Seeing the Power of Machine Learning

Hang Yin’s high school experience opened his eyes to the future of robotics that he now is helping to mold.

For his independent project, Hang Yin leveraged ML in three different ways to develop a software stack so users could give verbal commands to control a Franka arm and prepare specific meals.

Hang Yin (MSR ‘23) was in high school when he founded a robotics team to participate in the FIRST Robotics Competition. He enjoyed working on the mechanical side of robotics, but the competition opened his eyes to a new opportunity within the field: machine learning (ML).

“I was blown away by teams using machine learning to make their robots smarter, like detecting objects or automating simple routines,” Yin said. “It seemed like a cool way to cut down on human driver mistakes and make robots more efficient.”

Yin quickly realized ML was more than just cool — it was a core component in robotics and would become even more important moving forward. To best prepare himself for that future, he turned to Northwestern Engineering's Master of Science in Robotics (MSR) program.

"I understand the incredible power of ML in robotics, alongside the challenges in verifying model outputs before actually deploying them," Yin said. "Given how critical safety is in robotics, blindly trusting an ML model, regardless of how much data you train it with or how good it performs on the test set, is risky."

MSR students are trained to effectively minimize that risk, Yin said.

During his first quarter in the program, Yin used a Franka arm to play the block-moving game Jenga. For his independent project, he leveraged ML in three different ways to develop a software stack so users could give verbal commands to control a Franka arm and prepare specific meals. 

Yin's final project included developing a ML data infrastructure and training a neural network so mobile collaborative robots can help human users handle large and awkward objects. 

Today Yin is a software developer at Stanford's Vision and Learning Lab, where his focus is on a project called BEHAVIOR (an acronym for Benchmark for Everyday Household Activities in Virtual, Interactive, and Ecological Environments). The project simulates 1,000 different household activities with embodied artificial intelligence to identify software development opportunities.

BEHAVIOR is all about gathering ML data, Yin said.

“Machine learning is definitely making a big splash in robotics, especially in fields like computer vision,” he said. “We're starting to see robots that can learn and adapt more, making use of sensors of different modalities. I've been really excited about the latest advances.”

That excitement is channeled into Yin’s daily tasks, including fixing bugs and setting up simulations to test software capabilities.
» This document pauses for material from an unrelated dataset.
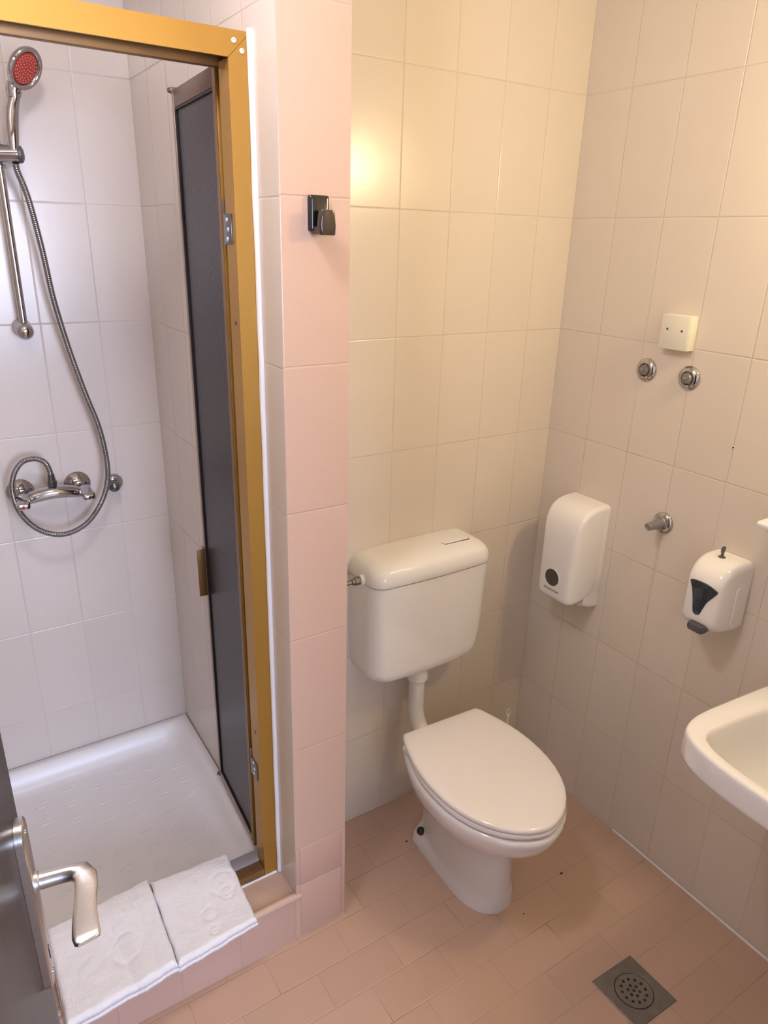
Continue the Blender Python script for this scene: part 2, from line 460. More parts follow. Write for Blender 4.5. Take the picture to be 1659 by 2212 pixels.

“What's really starting to become clear is how important data is,” Yin said. “From some recent work, we've seen that even very minimal neural networks can do amazing things if they're fed enough quality data.”

The principle behind Yin's point is straightforward. For machines to learn, they first need to have an accurate and workable frame of reference upon which to build.

Yin may have been introduced to ML in high school, but it was his time in MSR that helped develop that frame of reference and prepared him for where he is today.

“A huge aspect of MSR is the program's hands-on approach, allowing us to work directly with real robots,” he said. “MSR students become very familiar with them, which prepares us well for the complexities of real-world robotics."